Discovery Operations Guide
Purpose of this Guide
This Human-Centered Design (HCD) Discovery Stage Operations Guide is a companion to the Human-Centered Design Discovery Stage Field Guide. The latter provides the Why of the HCD project and illustrative case studies, while the former, this Operations Guide (Ops Guide), acts as the workbook and archive of an HCD Discovery project.
The Ops Guides’ format allows project managers, project leads, researchers, team members, and leadership to contribute to institutional knowledge through building an accurate and detailed record of a project’s process. As Discovery provides a format for agencies and departments to continuously pursue a better, more nuanced understanding of people’s experiences, it is crucial that we systematize and archive the knowledge so that these institutions can build upon it in the future.

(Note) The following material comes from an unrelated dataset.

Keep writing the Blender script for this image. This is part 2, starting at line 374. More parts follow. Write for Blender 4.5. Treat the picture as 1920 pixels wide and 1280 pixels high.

By listening to those we serve, HCD as a project cycle allows agencies and departments to create new and evaluate current programs. This moves the organizations towards the goal of improving service, both in terms of understanding how people would like to receive services from their government as well as providing a nuanced perspective of any quantitative data that has been collected and requires interpretation.
How this Guide Gives Direction
Throughout this Operations Guide, the authors have elected to speak to a generalized “you”. However, the use of “you” should not be interpreted as a directive to one person. “You” in English can mean a single person, but it can also mean a group of people or a team. It is to teams that we are speaking throughout this Guide.
A team-based approach is central to the Human-Centered Design process. By crowd-sourcing our knowledge and understanding through teams, we get to best answers for problem identification, directed research, open-minded review, and open-minded conclusion-making. Therefore, please read “you” as “you all, the team”, throughout the Guide. We used the simple “you” form as a convenience to avoid wordiness.